My best skill is that I don’t know how to give up—now sometimes that’s a good thing and sometimes not, but I think it is an invaluable skill when it comes to the government contracting arena. For example, the very best time to make your next sales call is after someone has just told you -- no --- that’s because you have no where to go but up!

And this kind of perseverance is important because GSA counts on you to market this contract vehicle to the government customers. We will work with you to convince government customers to use the Vets GWAC, but it will take both GSA and you, working together, to succeed.

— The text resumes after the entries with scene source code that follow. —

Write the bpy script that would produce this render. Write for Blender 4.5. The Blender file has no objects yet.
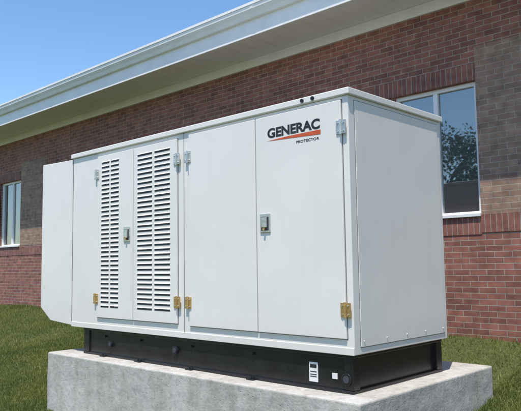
import bpy, bmesh, math, random
import numpy as np
from mathutils import Vector, Matrix, Quaternion
random.seed(4); rng=np.random.default_rng(4)
S=bpy.context.scene
COL=S.collection

# ------------------------------------------------------------ helpers
def nmat(name):
    m=bpy.data.materials.new(name); m.use_nodes=True
    nt=m.node_tree; b=nt.nodes["Principled BSDF"]
    return m,nt,b
def N(nt,t,**k):
    n=nt.nodes.new(t)
    for a,v in k.items(): setattr(n,a,v)
    return n
def ramp(nt,fac,stops):
    r=N(nt,"ShaderNodeValToRGB"); e=r.color_ramp.elements
    while len(e)<len(stops): e.new(0.5)
    for i,(p,c) in enumerate(stops):
        e[i].position=p; e[i].color=(c[0],c[1],c[2],1)
    nt.links.new(fac,r.inputs[0]); return r.outputs[0]
def noise(nt,scale,detail=3,rough=.55,vec=None):
    n=N(nt,"ShaderNodeTexNoise"); n.inputs["Scale"].default_value=scale
    n.inputs["Detail"].default_value=detail; n.inputs["Roughness"].default_value=rough
    if vec is None:
        t=N(nt,"ShaderNodeTexCoord"); vec=t.outputs["Object"]
    nt.links.new(vec,n.inputs["Vector"]); return n.outputs["Fac"]
def bump(nt,b,h,strength=.3,dist=.01):
    u=N(nt,"ShaderNodeBump"); u.inputs["Strength"].default_value=strength
    u.inputs["Distance"].default_value=dist
    nt.links.new(h,u.inputs["Height"]); nt.links.new(u.outputs[0],b.inputs["Normal"])
def mix(nt,f,a,b_,mode="MIX"):
    m=N(nt,"ShaderNodeMix"); m.data_type="RGBA"; m.blend_type=mode
    for s,v in ((0,f),(6,a),(7,b_)):
        if hasattr(v,"links") or hasattr(v,"is_linked"): nt.links.new(v,m.inputs[s])
        elif s==0: m.inputs[0].default_value=v
        else: m.inputs[s].default_value=(v[0],v[1],v[2],1)
    return m.outputs[2]
def simple(name,c,rough=.5,var=.12,scale=6,metal=0,bmp=0,bs=80):
    m,nt,b=nmat(name)
    f=noise(nt,scale)
    lo=[x*(1-var) for x in c]; hi=[min(1,x*(1+var)) for x in c]
    nt.links.new(ramp(nt,f,[(.3,lo),(.7,hi)]),b.inputs["Base Color"])
    b.inputs["Roughness"].default_value=rough; b.inputs["Metallic"].default_value=metal
    if bmp: bump(nt,b,noise(nt,bs,3),bmp,.005)
    return m
def empty(name):
    e=bpy.data.objects.new(name,None); COL.objects.link(e); return e
def mesh(name,verts,faces,mat,parent=None,smooth=False,bevel=0,seg=2):
    me=bpy.data.meshes.new(name); me.from_pydata(verts,[],faces); me.update()
    o=bpy.data.objects.new(name,me); COL.objects.link(o)
    if mat: me.materials.append(mat)
    if parent: o.parent=parent
    if smooth:
        for p in me.polygons: p.use_smooth=True
    if bevel:
        md=o.modifiers.new("b","BEVEL"); md.width=bevel; md.segments=seg; md.limit_method="ANGLE"
    return o
BF=[(0,3,2,1),(4,5,6,7),(0,1,5,4),(1,2,6,5),(2,3,7,6),(3,0,4,7)]
def bv(x0,x1,y0,y1,z0,z1):
    return [(x0,y0,z0),(x1,y0,z0),(x1,y1,z0),(x0,y1,z0),(x0,y0,z1),(x1,y0,z1),(x1,y1,z1),(x0,y1,z1)]
def boxes(name,lst,mat,parent=None,bevel=0,seg=2):
    V=[];F=[]
    for b in lst:
        n=len(V); V+=bv(*b); F+=[tuple(i+n for i in f) for f in BF]
    return mesh(name,V,F,mat,parent,bevel=bevel,seg=seg)
def box(name,x0,x1,y0,y1,z0,z1,mat,parent=None,bevel=0,seg=2):
    return boxes(name,[(x0,x1,y0,y1,z0,z1)],mat,parent,bevel,seg)
def cyl(name,p,r,l,axis,mat,parent=None,seg=24,bevel=0):
    bm=bmesh.new(); bmesh.ops.create_cone(bm,cap_ends=True,segments=seg,radius1=r,radius2=r,depth=l)
    me=bpy.data.meshes.new(name)
    R={'x':Matrix.Rotation(math.pi/2,4,'Y'),'y':Matrix.Rotation(math.pi/2,4,'X'),'z':Matrix.Identity(4)}[axis]
    bmesh.ops.transform(bm,matrix=Matrix.Translation(p)@R,verts=bm.verts)
    bm.to_mesh(me); bm.free()
    o=bpy.data.objects.new(name,me); COL.objects.link(o); me.materials.append(mat)
    if parent:o.parent=parent
    if bevel:
        md=o.modifiers.new("b","BEVEL"); md.width=bevel; md.segments=2; md.limit_method="ANGLE"
    return o
def prism(name,pts,x0,x1,mat,parent=None,axis='x',bevel=0):
    """extrude polygon; axis x: pts are (y,z); axis y: pts are (x,z)"""
    n=len(pts); V=[]
    for t in (x0,x1):
        for a,b in pts: V.append((t,a,b) if axis=='x' else (a,t,b))
    F=[tuple(range(n))[::-1],tuple(range(n,2*n))]+[(i,(i+1)%n,(i+1)%n+n,i+n) for i in range(n)]
    o=mesh(name,V,F,mat,parent,bevel=bevel)
    bm=bmesh.new(); bm.from_mesh(o.data); bmesh.ops.recalc_face_normals(bm,faces=bm.faces); bm.to_mesh(o.data); bm.free()
    return o

# ------------------------------------------------------------ materials
def paint_mat():
    m,nt,b=nmat("generator_paint")
    f=noise(nt,1.3,3)
    c=ramp(nt,f,[(.3,(.80,.770,.725)),(.7,(.84,.815,.77))])
    t=N(nt,"ShaderNodeTexCoord"); mp=N(nt,"ShaderNodeMapping"); mp.inputs["Scale"].default_value=(9,9,.5)
    nt.links.new(t.outputs["Object"],mp.inputs[0])
    s=noise(nt,1,3,.6,mp.outputs[0])
    c2=mix(nt,ramp(nt,s,[(.5,(0,0,0)),(.8,(.06,.06,.06))]),c,(.5,.48,.43))
    sx=N(nt,"ShaderNodeSeparateXYZ"); nt.links.new(t.outputs["Object"],sx.inputs[0])
    mr=N(nt,"ShaderNodeMapRange"); mr.inputs[1].default_value=.27; mr.inputs[2].default_value=.50; mr.inputs[3].default_value=.30; mr.inputs[4].default_value=0
    nt.links.new(sx.outputs[2],mr.inputs[0])
    mm=N(nt,"ShaderNodeMath",operation="MULTIPLY"); nt.links.new(mr.outputs[0],mm.inputs[0]); nt.links.new(noise(nt,5,4,.7),mm.inputs[1])
    c3=mix(nt,mm.outputs[0],c2,(.42,.38,.32))
    nt.links.new(c3,b.inputs["Base Color"])
    b.inputs["Roughness"].default_value=.38
    bump(nt,b,noise(nt,1.6,1),.35,.02)
    return m
PAINT=paint_mat()
def brick_mat(name,c1,c2,mortar,soldier=False):
    m,nt,b=nmat(name)
    t=N(nt,"ShaderNodeTexCoord"); sx=N(nt,"ShaderNodeSeparateXYZ"); nt.links.new(t.outputs["Object"],sx.inputs[0])
    cb=N(nt,"ShaderNodeCombineXYZ")
    add=N(nt,"ShaderNodeMath",operation="ADD"); nt.links.new(sx.outputs[0],add.inputs[0]); nt.links.new(sx.outputs[1],add.inputs[1])
    if soldier:
        nt.links.new(sx.outputs[2],cb.inputs[0]); nt.links.new(add.outputs[0],cb.inputs[1])
    else:
        nt.links.new(add.outputs[0],cb.inputs[0]); nt.links.new(sx.outputs[2],cb.inputs[1])
    br=N(nt,"ShaderNodeTexBrick"); nt.links.new(cb.outputs[0],br.inputs["Vector"])
    br.offset=0 if soldier else .5
    br.inputs["Scale"].default_value=1; br.inputs["Brick Width"].default_value=.203 if not soldier else 5
    br.inputs["Row Height"].default_value=.0677
    br.inputs["Mortar Size"].default_value=.0050; br.inputs["Mortar Smooth"].default_value=.25
    br.inputs["Bias"].default_value=-.1
    br.inputs["Color1"].default_value=(*c1,1); br.inputs["Color2"].default_value=(*c2,1); br.inputs["Mortar"].default_value=(*mortar,1)
    g=noise(nt,9,3); gg=ramp(nt,g,[(.3,(.74,.74,.74)),(.7,(1.22,1.22,1.22))])
    c=mix(nt,1.0,br.outputs["Color"],gg,"MULTIPLY")
    g2=noise(nt,.55,3); gg2=ramp(nt,g2,[(.3,(.88,.88,.89)),(.7,(1.10,1.08,1.06))])
    c=mix(nt,1.0,c,gg2,"MULTIPLY")
    nt.links.new(c,b.inputs["Base Color"]); b.inputs["Roughness"].default_value=.85
    inv=N(nt,"ShaderNodeMath",operation="SUBTRACT"); inv.inputs[0].default_value=1; nt.links.new(br.outputs["Fac"],inv.inputs[1])
    bump(nt,b,inv.outputs[0],.7,.008)
    return m
BRICK=brick_mat("red_brick",(.33,.135,.100),(.20,.083,.064),(.36,.315,.275))
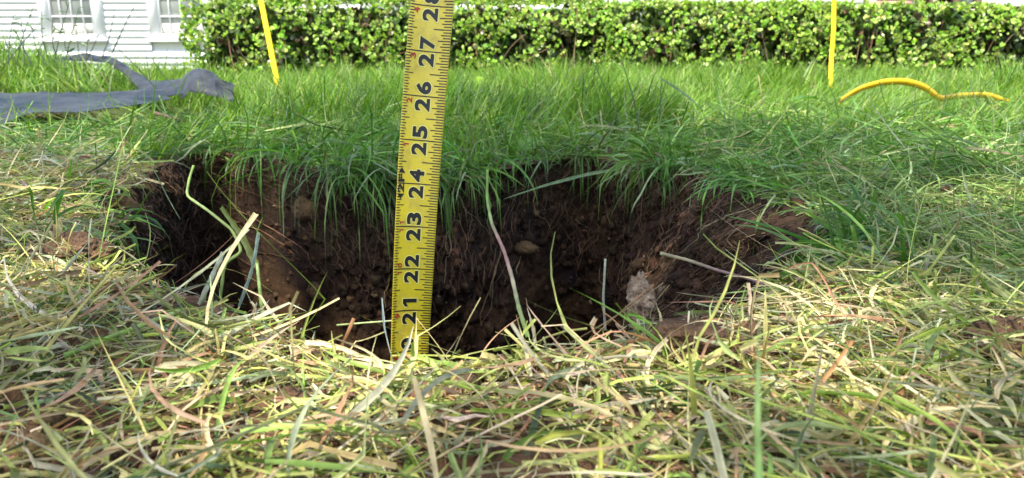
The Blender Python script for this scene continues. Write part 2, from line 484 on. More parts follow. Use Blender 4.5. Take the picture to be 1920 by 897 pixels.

That brings me to the tough love part of my remarks. Between President Bush’s Executive Order, the GSA Vets GWAC and other initiatives, the government has begun doing its part. You, too, have some responsibility. I asked our front-line experts what common errors they’re seeing by potential vendors, and what advice they’d give to companies trying to do business with the government. Here’s some of what they said:

- Don’t make “service-disabled” your calling card. Instead, focus on your ability to fulfill the requirement at best value and include your service-disabled status as an added benefit. The GWAC award process included a rigorous technical evaluation, so the awardees are among the most highly qualified service-disabled firms in the land.

- Instead of saying, "we do good work," prove that quality and on-time delivery are central to your business.

Explain your quality assurance procedures and show your credentials.

- Instead of saying, "I know my trade; I've been in business for 20 years,” explain how you’ve made your business more efficient and produce a list of satisfied customers from the 20-year span.

- Compartmentalize your responses—have them ready to go, in the event that our government customer has a short turn around. For example, have your reps & certs, or your references and even descriptions of various types of tasks you’ve done previously all ready to go, with the same header, the same font, so pages are interchangeable. Have the cover letter formatted and ready to be customized. Then, you’ll be able to respond to task orders that have quick turn-around times, and you won’t have to miss out on those bidding opportunities.

- Be sure to list the Small Business GWAC Center in the customer outreach section when marketing your company and the Vets GWAC.

Let us, at GSA, know when you have a customer who just needs a bit of convincing that the Vets GWAC is the right vehicle, and we’ll be happy to help by speaking with the customer.

- The center provides customer education free of charge and will be able to quickly explain how to use the vehicle. Oftentimes this government-to-government communication is invaluable.

We’re going to continue doing our part to ensure that federal contracting opportunities are available to our nation’s veterans.

Please do your part making sure you’re ready to step up when those opportunities come knocking.

Let me thank you in advance for the great work you’re going to perform for our government customers. Thank you again for coming to today’s event. And thank you very much for letting me speak today.